As Europe’s beer drinking venues go, Belgian cafes surely are the least appreciated. While most Americans grasp the traditional beer hall regimen offered by Bavarians, and understand the basic format of the Anglo-Irish public house, few have been exposed to the subtle wonders of the Belgian café.

Like bars and pubs everywhere, Belgian cafés are meeting places for friends and serve as extended living rooms for locals. Unlike bars and pubs elsewhere, it’s usually possible to sample at least a half-dozen markedly different beer styles (not beer “brands”) in a typical Belgian café, even the ones that don’t emphasize beer.

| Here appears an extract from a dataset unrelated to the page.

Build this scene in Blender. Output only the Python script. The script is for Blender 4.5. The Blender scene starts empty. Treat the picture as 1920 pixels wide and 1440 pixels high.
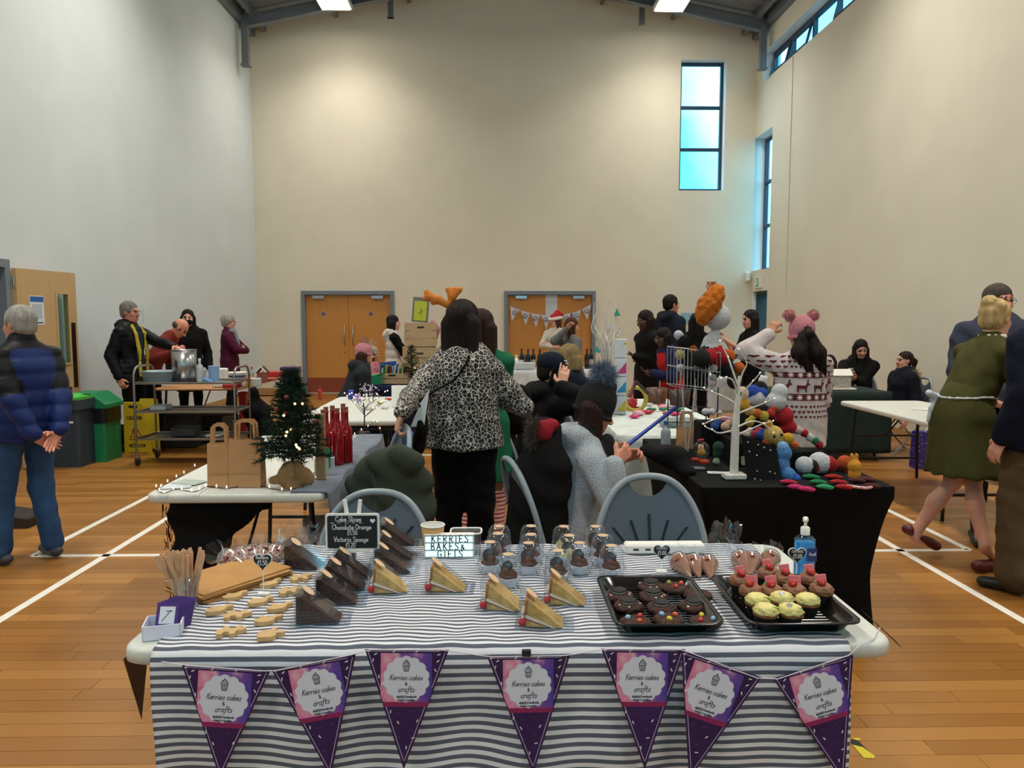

To order a spritzy, deceptive Duvel (“Devil”) or a fruit-infused Lindemans is to receive the bottle accompanied by a glass designed expressly for it. Sometimes the glasses are little more than advertising vehicles, but often at least the shape and design of the glass is intended to complement and enhance the beer, as in the case of a wide rimmed goblet for aromatic Trappist and Abbey-style ales like Chimay, Orval or Corsendonk.

At most Belgian cafés, a small portion of peanuts or crunchy snacks, and sometimes even cheese cubes or herring slices, will come with each beer order. These are free of charge. When the time comes for something a bit more substantial, you’ll generally be given a menu card and cautioned that there are no “meals,” only “snacks.”

These “snacks” can be substantial, ranging from bread, sausage plates and cheese platters (don’t forget the celery salt) to grilled sandwiches like the ubiquitous Croque Monsieur (ham and cheese) and Croque Madame (the same with a fried egg on top), all the way to spaghetti and lasagna. These light meals, or heavy snacks, suffice more often than not, especially if the cafe’s beer list keeps the enthusiast rooted to his seat.

At least some of this reverie can be duplicated at home.

First and foremost, just say “no” to Stella Artois.

Procure a copy of Tim Webb’s “Good Beer Guide to Belgium & Holland,” which local booksellers can order for you. Use Webb’s text as an aid while prowling the shelves of area retailers, looking for examples of classic Belgian ale styles, and checking to see if there’s glassware for sale. A basic arsenal of goblets and flutes need not be comprehensive.

A bowl of peanuts, and you’re ready.